The question for me, at this point, is whether Cooper is in trouble with media critics because she pushed for on-camera emotion (which seems rather ordinary, to be frank) or for a reference to prayerful words uttered in the direction of his brother or God (or gods). Here's a sample of the anger at The New York Times, care of TV sports critic Richard Sandomir:
If you’ve made a medal winner cry, it is time to simply say “thank you” and move on. It was on tape, so NBC could have cut it off and gone to Matt Lauer in the studio. Instead, Cooper forged on, wondering whom he seemed to be talking to when he looked up in the sky before he started his run down the mountain.
It was not a bad question, but by this point, it was overkill.
“What’s going on there?” she said.
Miller’s helmeted head was bowed and he was unable to answer. The clock kept ticking, and I expected NBC to turn its camera elsewhere or for Cooper to say, “Thanks, Bode, you had a great race.” That did not happen. And there was no interview with the gold medalist, Kjetil Jansrud, to plug in and change the tempo.

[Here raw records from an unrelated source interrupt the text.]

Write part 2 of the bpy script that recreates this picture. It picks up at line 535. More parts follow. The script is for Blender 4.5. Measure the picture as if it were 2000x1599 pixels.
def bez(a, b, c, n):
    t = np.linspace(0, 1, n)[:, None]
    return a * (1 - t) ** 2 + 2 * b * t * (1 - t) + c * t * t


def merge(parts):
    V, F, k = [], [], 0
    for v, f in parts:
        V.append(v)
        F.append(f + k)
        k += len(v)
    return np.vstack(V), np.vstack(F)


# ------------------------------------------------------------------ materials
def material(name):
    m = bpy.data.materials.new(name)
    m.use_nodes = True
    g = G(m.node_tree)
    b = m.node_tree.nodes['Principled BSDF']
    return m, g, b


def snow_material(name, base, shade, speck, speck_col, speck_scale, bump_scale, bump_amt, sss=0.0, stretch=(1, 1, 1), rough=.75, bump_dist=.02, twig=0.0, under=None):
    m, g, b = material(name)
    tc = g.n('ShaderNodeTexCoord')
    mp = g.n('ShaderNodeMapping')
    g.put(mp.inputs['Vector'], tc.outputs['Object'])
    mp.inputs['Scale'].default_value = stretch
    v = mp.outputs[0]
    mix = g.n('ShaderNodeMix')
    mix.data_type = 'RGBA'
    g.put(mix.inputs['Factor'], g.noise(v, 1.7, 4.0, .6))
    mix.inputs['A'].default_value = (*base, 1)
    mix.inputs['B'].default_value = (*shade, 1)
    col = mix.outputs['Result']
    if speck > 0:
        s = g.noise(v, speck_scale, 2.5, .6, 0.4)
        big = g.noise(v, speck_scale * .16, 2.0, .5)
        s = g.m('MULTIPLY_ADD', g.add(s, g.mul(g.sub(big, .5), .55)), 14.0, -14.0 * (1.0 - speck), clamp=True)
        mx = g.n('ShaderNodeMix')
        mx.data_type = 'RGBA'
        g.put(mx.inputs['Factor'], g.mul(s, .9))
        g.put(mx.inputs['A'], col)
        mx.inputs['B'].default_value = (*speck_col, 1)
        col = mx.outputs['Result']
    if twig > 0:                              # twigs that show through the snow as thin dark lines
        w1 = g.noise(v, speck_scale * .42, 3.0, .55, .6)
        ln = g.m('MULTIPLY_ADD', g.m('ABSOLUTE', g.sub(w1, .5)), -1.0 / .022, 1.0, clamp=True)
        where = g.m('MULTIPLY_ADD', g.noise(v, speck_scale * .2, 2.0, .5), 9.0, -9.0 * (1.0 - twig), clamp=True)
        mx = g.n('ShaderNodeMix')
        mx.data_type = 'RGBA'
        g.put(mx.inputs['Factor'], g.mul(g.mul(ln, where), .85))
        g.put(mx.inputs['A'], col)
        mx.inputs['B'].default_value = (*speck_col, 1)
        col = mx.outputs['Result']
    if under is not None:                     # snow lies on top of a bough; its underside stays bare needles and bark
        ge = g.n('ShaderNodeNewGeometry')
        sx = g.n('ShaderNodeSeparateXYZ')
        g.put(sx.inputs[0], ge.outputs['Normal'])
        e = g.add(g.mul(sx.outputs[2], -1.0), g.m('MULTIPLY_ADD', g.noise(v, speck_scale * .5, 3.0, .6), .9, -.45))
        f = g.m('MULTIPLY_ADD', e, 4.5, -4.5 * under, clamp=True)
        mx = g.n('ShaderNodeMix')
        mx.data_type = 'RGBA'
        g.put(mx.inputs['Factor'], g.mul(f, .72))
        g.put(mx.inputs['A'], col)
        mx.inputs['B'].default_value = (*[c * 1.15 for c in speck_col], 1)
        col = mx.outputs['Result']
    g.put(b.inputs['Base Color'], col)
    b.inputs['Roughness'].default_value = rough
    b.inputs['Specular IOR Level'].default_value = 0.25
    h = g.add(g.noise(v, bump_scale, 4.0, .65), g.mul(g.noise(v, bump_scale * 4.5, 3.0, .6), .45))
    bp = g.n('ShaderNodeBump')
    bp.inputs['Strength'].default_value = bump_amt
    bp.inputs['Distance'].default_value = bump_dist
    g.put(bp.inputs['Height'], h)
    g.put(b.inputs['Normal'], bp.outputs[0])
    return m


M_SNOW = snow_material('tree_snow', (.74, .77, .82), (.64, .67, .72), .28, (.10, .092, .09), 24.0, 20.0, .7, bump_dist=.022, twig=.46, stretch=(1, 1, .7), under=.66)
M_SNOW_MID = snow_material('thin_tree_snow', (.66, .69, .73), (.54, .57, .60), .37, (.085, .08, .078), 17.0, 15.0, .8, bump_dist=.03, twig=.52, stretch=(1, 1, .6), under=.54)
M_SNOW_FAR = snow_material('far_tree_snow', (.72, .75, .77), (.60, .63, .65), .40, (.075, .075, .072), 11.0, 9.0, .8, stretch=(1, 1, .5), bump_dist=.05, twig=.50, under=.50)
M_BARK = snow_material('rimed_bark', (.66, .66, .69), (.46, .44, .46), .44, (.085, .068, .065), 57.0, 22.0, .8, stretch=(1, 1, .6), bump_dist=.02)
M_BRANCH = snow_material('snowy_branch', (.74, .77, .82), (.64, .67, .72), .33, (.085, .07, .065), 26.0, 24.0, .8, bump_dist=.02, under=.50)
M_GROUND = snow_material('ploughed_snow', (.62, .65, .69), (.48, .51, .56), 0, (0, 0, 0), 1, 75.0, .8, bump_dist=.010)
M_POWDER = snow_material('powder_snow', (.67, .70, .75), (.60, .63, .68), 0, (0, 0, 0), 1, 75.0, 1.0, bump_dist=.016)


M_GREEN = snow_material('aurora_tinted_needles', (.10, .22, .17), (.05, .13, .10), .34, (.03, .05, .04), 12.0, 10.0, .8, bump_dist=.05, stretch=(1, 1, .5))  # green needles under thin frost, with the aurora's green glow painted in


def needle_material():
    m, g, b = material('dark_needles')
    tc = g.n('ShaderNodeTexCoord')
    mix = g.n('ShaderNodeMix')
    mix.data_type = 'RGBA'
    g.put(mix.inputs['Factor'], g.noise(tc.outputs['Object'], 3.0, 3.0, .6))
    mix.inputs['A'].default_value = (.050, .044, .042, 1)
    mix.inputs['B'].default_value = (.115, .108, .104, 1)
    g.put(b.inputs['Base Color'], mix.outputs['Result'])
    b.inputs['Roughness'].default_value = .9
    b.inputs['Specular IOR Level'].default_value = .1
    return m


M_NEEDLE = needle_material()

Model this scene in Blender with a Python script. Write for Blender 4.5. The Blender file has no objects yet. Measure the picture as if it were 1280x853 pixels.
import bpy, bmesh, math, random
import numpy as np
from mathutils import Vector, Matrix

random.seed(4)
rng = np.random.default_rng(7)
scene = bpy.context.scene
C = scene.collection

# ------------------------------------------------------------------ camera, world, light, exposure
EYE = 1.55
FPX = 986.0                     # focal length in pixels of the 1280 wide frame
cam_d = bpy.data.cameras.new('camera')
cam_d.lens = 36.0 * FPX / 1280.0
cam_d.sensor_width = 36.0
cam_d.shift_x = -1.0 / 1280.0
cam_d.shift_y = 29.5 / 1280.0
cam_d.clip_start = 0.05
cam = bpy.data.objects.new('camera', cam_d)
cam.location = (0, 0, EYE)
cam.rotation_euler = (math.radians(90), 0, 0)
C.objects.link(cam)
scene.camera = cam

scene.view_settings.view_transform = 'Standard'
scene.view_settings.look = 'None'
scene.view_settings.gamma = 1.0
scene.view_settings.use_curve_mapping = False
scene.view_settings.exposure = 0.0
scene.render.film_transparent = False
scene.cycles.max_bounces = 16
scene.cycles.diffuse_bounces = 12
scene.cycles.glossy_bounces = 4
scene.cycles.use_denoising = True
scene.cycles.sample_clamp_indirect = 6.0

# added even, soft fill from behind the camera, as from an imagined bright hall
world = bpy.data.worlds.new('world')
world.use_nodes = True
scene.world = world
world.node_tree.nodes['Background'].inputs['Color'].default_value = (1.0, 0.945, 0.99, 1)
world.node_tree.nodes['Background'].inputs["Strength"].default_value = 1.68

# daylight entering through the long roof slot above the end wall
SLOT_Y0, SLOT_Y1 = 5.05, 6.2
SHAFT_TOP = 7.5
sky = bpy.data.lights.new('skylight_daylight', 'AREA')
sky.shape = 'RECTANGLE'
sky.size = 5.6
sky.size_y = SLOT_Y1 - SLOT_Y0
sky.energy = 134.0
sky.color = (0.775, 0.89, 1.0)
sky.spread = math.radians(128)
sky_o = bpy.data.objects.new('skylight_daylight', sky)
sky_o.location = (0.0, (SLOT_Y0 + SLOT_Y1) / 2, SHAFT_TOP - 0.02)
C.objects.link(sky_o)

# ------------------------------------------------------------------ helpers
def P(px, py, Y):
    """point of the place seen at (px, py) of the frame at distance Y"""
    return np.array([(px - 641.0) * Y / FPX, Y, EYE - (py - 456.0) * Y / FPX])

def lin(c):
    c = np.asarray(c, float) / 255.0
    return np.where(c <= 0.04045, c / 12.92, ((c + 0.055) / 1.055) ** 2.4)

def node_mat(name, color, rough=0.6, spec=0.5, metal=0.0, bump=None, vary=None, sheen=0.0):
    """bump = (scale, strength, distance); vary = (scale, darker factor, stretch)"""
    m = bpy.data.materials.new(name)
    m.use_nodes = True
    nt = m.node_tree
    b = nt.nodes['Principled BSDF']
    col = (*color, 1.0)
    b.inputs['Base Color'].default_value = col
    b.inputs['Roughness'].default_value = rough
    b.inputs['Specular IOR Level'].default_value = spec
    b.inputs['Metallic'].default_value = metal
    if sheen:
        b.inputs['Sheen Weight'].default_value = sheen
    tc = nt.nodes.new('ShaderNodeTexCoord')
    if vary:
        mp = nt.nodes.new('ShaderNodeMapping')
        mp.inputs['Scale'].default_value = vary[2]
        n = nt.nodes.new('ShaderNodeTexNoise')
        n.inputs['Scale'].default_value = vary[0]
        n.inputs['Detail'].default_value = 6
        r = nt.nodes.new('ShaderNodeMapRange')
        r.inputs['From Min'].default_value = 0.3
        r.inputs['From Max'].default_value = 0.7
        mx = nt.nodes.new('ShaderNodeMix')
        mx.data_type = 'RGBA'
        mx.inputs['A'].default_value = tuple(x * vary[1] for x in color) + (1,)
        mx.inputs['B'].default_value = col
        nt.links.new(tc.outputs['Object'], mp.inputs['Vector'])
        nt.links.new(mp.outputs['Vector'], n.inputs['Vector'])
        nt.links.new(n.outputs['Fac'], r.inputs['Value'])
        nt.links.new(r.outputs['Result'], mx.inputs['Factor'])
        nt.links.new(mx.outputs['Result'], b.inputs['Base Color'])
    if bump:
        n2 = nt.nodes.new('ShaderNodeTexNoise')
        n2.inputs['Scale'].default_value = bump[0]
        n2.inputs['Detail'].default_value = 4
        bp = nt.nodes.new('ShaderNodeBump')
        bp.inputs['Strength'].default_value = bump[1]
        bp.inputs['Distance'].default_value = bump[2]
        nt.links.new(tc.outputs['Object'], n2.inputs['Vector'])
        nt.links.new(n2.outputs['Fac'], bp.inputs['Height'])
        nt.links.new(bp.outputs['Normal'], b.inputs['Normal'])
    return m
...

Instead, Cooper, a former Olympian who won a silver medal in the giant slalom at the 1984 Games, tried to comfort Miller, putting a hand on his shoulder. In all, NBC lingered over this scene for 75 seconds -- as Miller continued to weep, as he walked away, as he was comforted and as his wife embraced him. He might have cried on his own, for his brother, for joy, for the way his life had changed. But had the tears not been provoked by Cooper’s questions, we probably would not have seen that emotion.
So, is the emotion a valid part of the information that needed to be reported, that needed to be pulled out of the person being interviewed? Was it too much to pry for spiritual details, as opposed to a network cutting away from an athlete who launches into Godtalk (which seems to happen a few times every year)?
Was the line Cooper crossed rooted in privacy, personal religious faith or both?